El rentable negocio de ser un bastardo I




           Debería dar las gracias a la moral americana nutrida de la ultra ortodoxia cristiana. También debería dar las gracias al dominio que su industria cinematográfica ejerce sobre el mundo entero. Por ultimo acordarme también de mis padres, que tuvieron la delicadeza de amaestrarme para el ser y estar de aquella manera. Fueron muchos años de todo eso, metiendo en mi cabecita que el bien triunfa siempre, que el mal tiene su castigo y que no se puede (nadie se molestó en explicarme tampoco que poder, lo que no se puede, es volar por uno mismo o respirar debajo del agua de manera autónoma; el resto de cosas que no son como esas, se pueden ¡Vaya que si!) ser sino honesto, honrado, recto. Y tiene guasa, porque no funciona. Para cuando te das de morros con la vida, la parte cruda, es tarde y cuesta un Potosí primero entenderlo y, después, cambiar.
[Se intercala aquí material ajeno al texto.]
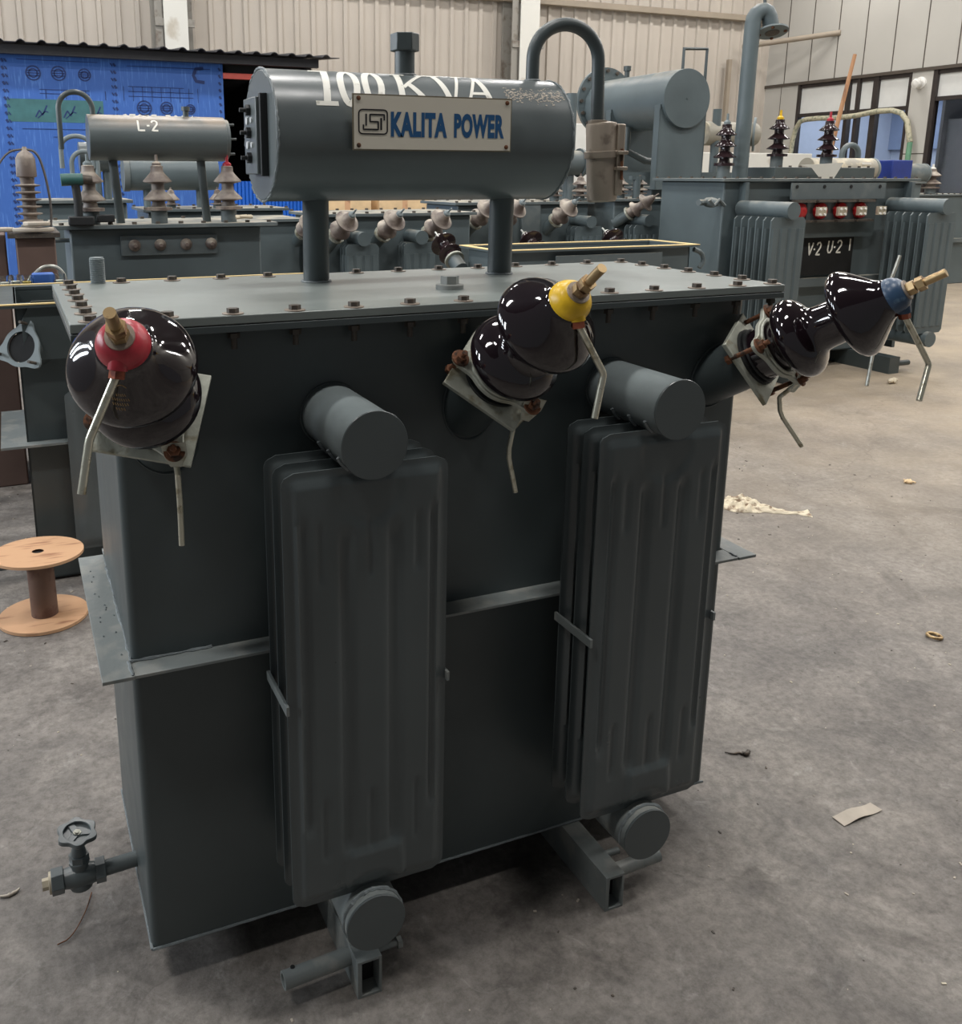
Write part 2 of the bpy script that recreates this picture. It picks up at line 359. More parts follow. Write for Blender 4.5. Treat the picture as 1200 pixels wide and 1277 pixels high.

            Él era una mala persona, una de las peores que he llegado a conocer en mi vida. He conocido gente estúpida, gente malvada, gente mezquina, gente mentirosa, gente cobarde, gente infame, gente maleducada, gente orgullosa de ser inculta… el problema del colega es que lo tenía todo. Era un cúmulo, un crisol donde se habían fundido todas las malas características que denigran el autorretrato favorecido que el ser humano se lleva haciendo desde que pintó una estampa al primer héroe clásico. No me extenderé en ejemplos, mejor reflejo de lo que el alma de uno lleva puesto, porque daría para un novelón, una saga (que están de moda, aunque no sea de vampiros ni heroínas del estrógeno) y no procede. Es lo dicho, era la peor persona que había conocido, un desgraciado, un mierda.  Si lo hubiese encontrado en un arrollo, en un albañal, en la más profunda derrota, pagando por existir… no hubiese habido ningún problema, pero es que yo me lo encontré petándolo. Vareaba plata, tenía varías empresas, trincaba (con su genotipo no podía ser de otro modo) a espuertas y se paseaba por la vida y la calle en sus coches (que no cuidaba para nada y estaban de desguace), con su uniforme  pantalón corto, camiseta apañada de la empresa y gorra de mendigo. Era napoleón revisando tropas, era satisfacción, presunción, era éxito. Los yuppies de cuando yo era un chiquillo gastaban gomina y trajes a medida, ya no hacía falta ni eso. Ultimo dato, creía en dios, lo que ya es creer en algo, y por eso se suponía (mucho suponer) mejor persona. No se daba cuenta de que si el rol master realmente seguía las reglas que nos decían que había decretado para la partida, a él le iba a ir muy mala. Pero es una pavada, es el consuelo de justicia del que no se atreve a hacerla por si mismo, la justicia o la injusticia. El se atrevía a lo segundo y, siendo lo peor que se puede ser, le funcionaba a las mil maravillas.